Shades of the absurd, Orthodox Jewish style, in a nutty little debut collection of 14 stories.
An 18-year-old Lubavitcher yeshiva student wakes up one morning in the form of a “very large goy” and terrorizes the community of bickering rabbis in “The Metamorphosis.” In “God Is a Big Happy Chicken,” newly dead Yankel Morgenstern ascends to heaven to discover that God is—surprise!—Chicken himself, “who gets his feed filled in the morning, and his droppings cleaned in the afternoon and that’s all He really wants to know.” And though Yankel is allowed to return to tell what’s what to his devoted family, still praying to a non-fowl deity, he can’t bring himself to disabuse them of their cherished ideals. In “Bobo the Self-Hating Chimp,” a small male chimpanzee in the Bronx Zoo achieves “total conscious self-awareness” one day when he recognizes that he feels shame—thanks to a “bright red erection”—and has a kind of breakdown that leads him to reject his previous monkey existence as meaningless and embrace suicide.
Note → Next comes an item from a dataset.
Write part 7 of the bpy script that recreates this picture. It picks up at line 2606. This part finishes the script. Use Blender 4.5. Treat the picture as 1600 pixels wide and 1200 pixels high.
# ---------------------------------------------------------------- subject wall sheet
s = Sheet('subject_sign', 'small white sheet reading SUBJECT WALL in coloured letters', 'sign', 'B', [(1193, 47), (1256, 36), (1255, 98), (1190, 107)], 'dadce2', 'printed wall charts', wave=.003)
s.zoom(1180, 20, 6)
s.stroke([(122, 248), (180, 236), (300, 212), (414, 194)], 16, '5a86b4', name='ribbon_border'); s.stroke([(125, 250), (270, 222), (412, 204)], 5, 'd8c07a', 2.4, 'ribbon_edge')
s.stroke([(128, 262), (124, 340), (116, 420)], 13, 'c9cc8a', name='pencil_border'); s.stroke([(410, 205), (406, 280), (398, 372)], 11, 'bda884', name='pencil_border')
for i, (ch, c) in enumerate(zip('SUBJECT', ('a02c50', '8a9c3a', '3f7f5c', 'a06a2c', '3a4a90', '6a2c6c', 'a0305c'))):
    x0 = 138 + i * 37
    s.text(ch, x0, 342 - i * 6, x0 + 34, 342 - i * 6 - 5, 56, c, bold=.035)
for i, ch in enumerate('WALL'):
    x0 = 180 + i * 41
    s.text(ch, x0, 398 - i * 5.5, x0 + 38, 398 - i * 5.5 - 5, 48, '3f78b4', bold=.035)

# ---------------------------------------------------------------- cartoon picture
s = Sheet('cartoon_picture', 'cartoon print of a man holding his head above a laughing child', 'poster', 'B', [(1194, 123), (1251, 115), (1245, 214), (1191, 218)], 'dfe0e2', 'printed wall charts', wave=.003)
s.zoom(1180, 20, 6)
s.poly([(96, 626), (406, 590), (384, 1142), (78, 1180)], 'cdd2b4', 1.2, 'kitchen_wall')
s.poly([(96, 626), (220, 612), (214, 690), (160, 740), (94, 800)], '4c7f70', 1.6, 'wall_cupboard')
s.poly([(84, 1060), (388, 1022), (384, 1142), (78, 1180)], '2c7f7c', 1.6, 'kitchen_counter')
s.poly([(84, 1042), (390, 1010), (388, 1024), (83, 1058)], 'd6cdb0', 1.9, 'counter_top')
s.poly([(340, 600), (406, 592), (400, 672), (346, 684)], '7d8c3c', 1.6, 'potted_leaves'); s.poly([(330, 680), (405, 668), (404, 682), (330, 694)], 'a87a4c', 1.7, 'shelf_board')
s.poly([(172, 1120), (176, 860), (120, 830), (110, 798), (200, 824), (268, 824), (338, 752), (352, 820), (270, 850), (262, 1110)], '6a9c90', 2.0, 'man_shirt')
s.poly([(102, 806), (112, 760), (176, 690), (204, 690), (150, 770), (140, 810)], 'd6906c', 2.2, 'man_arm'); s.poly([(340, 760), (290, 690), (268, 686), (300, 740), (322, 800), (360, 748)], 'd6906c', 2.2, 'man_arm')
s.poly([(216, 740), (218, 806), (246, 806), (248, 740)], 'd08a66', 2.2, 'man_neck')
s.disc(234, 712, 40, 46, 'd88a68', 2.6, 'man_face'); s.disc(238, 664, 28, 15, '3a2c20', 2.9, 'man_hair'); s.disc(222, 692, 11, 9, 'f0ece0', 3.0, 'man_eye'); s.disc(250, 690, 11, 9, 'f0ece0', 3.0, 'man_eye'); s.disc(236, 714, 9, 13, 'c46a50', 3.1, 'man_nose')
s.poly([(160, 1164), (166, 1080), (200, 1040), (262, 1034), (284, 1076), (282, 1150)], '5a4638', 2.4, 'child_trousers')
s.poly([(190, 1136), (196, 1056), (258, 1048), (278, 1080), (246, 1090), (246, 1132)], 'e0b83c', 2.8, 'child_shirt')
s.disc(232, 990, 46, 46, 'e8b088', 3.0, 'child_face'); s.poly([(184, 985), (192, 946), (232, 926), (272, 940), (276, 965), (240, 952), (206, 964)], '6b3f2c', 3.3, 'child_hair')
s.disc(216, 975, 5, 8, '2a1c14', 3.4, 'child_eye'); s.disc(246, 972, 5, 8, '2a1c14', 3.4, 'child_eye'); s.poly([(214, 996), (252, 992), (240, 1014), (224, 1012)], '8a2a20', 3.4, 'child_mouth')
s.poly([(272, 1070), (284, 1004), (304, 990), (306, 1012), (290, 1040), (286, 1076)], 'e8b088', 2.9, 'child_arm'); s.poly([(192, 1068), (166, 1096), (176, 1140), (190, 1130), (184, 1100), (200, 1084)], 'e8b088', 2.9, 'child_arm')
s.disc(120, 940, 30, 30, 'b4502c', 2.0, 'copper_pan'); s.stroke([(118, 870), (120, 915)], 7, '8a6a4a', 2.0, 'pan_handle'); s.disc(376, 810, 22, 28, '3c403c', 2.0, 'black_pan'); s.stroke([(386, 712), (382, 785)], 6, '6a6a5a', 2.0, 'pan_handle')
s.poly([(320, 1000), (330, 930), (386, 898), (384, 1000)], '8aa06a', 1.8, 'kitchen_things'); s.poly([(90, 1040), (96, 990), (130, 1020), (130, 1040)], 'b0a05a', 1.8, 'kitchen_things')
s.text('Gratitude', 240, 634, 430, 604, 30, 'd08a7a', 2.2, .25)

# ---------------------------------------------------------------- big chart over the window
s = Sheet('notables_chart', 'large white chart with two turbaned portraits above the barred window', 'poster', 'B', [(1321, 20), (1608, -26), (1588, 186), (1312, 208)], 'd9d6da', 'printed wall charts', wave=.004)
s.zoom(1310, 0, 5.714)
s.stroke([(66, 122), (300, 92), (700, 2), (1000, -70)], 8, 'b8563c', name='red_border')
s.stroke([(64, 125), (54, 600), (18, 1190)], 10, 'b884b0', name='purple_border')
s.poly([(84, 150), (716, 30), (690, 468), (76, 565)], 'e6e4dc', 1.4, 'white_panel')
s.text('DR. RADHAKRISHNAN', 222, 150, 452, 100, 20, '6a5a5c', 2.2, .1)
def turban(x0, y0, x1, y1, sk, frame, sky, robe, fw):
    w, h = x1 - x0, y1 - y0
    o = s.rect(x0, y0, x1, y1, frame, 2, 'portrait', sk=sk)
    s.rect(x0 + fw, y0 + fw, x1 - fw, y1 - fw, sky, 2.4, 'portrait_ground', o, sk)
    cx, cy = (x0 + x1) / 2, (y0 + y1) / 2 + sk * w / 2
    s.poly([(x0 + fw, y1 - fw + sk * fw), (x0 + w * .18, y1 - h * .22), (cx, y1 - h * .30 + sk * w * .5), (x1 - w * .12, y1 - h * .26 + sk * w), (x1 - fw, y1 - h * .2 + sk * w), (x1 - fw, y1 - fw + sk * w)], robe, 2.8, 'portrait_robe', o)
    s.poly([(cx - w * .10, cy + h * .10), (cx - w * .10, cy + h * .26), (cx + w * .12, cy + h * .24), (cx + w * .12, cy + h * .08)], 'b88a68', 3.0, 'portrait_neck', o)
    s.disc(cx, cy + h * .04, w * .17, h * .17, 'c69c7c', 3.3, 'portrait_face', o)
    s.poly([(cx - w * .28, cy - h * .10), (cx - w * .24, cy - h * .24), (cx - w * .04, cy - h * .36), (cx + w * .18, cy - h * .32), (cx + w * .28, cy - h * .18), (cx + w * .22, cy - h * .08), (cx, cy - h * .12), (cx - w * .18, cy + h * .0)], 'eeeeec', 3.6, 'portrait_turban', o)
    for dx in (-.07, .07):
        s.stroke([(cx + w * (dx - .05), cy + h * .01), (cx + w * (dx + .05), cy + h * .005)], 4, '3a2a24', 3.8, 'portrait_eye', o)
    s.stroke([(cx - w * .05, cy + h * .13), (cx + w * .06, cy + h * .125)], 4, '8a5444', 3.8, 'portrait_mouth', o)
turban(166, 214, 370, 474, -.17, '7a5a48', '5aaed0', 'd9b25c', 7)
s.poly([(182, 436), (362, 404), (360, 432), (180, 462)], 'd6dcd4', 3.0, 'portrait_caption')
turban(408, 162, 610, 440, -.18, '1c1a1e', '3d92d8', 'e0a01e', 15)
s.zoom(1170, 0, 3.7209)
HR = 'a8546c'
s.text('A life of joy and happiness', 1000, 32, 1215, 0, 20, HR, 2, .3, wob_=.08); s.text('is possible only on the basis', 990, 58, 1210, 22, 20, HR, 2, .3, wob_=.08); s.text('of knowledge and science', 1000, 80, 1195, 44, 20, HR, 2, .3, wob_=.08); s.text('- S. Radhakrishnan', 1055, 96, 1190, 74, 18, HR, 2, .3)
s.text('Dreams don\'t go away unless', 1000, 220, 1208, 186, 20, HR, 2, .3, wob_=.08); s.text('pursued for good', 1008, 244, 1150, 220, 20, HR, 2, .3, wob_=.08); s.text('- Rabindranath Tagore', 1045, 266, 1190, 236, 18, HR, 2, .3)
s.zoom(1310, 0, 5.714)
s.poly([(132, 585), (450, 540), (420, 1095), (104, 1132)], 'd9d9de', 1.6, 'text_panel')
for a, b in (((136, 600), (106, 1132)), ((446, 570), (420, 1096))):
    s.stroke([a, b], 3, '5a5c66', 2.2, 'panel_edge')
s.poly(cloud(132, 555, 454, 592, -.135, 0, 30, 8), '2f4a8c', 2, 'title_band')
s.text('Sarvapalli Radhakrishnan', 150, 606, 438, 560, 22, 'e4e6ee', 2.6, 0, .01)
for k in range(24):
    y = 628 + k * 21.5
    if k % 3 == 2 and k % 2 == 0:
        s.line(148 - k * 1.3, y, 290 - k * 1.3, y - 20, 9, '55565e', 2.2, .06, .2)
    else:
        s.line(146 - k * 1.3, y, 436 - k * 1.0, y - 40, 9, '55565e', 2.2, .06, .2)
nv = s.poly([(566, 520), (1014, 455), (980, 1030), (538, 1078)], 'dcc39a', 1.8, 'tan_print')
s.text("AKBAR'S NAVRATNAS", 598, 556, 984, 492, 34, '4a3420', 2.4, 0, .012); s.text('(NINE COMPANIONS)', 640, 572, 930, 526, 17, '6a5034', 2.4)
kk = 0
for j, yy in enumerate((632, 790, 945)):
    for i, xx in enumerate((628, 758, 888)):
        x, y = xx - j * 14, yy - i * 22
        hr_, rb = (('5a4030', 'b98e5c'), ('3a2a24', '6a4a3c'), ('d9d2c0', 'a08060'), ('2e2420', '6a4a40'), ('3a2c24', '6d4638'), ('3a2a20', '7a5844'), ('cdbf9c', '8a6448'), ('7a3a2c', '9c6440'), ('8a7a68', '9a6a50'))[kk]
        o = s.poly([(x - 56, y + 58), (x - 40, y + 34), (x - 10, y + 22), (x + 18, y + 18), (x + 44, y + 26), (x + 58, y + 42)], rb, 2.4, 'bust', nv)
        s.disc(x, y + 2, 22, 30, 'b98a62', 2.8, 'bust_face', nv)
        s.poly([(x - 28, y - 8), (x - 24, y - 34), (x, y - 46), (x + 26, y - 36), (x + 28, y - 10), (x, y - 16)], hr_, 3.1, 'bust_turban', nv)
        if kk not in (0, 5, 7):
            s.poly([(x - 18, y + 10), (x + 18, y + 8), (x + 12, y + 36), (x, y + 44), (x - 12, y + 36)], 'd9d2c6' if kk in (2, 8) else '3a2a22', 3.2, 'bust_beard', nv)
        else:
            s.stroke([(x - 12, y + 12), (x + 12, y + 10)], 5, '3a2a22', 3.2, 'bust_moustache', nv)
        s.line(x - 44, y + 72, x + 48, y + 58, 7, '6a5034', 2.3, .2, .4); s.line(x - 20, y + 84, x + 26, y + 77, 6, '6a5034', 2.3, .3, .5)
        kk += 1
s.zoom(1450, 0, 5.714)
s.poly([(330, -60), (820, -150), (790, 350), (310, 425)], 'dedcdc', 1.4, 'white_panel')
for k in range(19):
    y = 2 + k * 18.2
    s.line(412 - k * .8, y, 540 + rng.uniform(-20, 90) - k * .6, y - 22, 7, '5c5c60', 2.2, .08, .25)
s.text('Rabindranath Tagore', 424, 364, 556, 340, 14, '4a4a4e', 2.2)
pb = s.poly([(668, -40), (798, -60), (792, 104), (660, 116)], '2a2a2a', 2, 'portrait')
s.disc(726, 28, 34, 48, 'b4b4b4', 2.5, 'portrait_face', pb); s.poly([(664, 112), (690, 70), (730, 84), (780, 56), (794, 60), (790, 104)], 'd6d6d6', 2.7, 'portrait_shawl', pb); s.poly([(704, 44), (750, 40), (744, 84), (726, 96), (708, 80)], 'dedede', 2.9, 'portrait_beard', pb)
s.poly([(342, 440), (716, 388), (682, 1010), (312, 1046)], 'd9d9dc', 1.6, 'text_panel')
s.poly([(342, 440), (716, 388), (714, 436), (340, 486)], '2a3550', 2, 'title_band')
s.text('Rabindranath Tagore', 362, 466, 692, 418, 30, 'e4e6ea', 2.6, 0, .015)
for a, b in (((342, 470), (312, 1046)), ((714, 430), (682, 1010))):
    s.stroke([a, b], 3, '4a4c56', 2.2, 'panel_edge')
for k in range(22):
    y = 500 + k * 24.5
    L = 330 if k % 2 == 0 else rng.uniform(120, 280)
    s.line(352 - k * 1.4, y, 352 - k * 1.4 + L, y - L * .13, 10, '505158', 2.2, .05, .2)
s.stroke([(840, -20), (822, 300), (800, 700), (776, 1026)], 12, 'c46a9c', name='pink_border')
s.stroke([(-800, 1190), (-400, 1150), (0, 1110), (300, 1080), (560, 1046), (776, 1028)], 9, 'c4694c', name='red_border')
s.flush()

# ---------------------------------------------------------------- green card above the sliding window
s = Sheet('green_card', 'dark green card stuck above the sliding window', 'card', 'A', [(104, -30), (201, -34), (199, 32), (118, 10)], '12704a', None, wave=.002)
In his theatrically deadpan moments, humor writer Auslander revisits Beckett, most notably, while a fear-and-loathing urban sensibility à la Woody Allen also springs to mind, along with Kafka, in these grim, seemingly silly pieces that possess a direct comic hit. “Holocaust Tips for Kids” is a marvelously twisted catalogue of grisly historical facts mixed with juvenile naïveté and fear: “Anne Frank hid in her attic for over two years. / Maybe I should pack more food.” Many of the stories skewer in some fashion what may be more contentious and solipsistic aspects of Judaism. In the last tale, for example, “It Ain’t Easy Bein’ Supremey,” a balding junior accountant, Epstein, creates two slavish golem from the Kabbalah for Dummies only to watch them kill each other over finer points of law.
Too brief by far, but with enough sparks to give an idea of the author’s irreverent revelations. Overall, a fresh voice, and wonderfully fearless.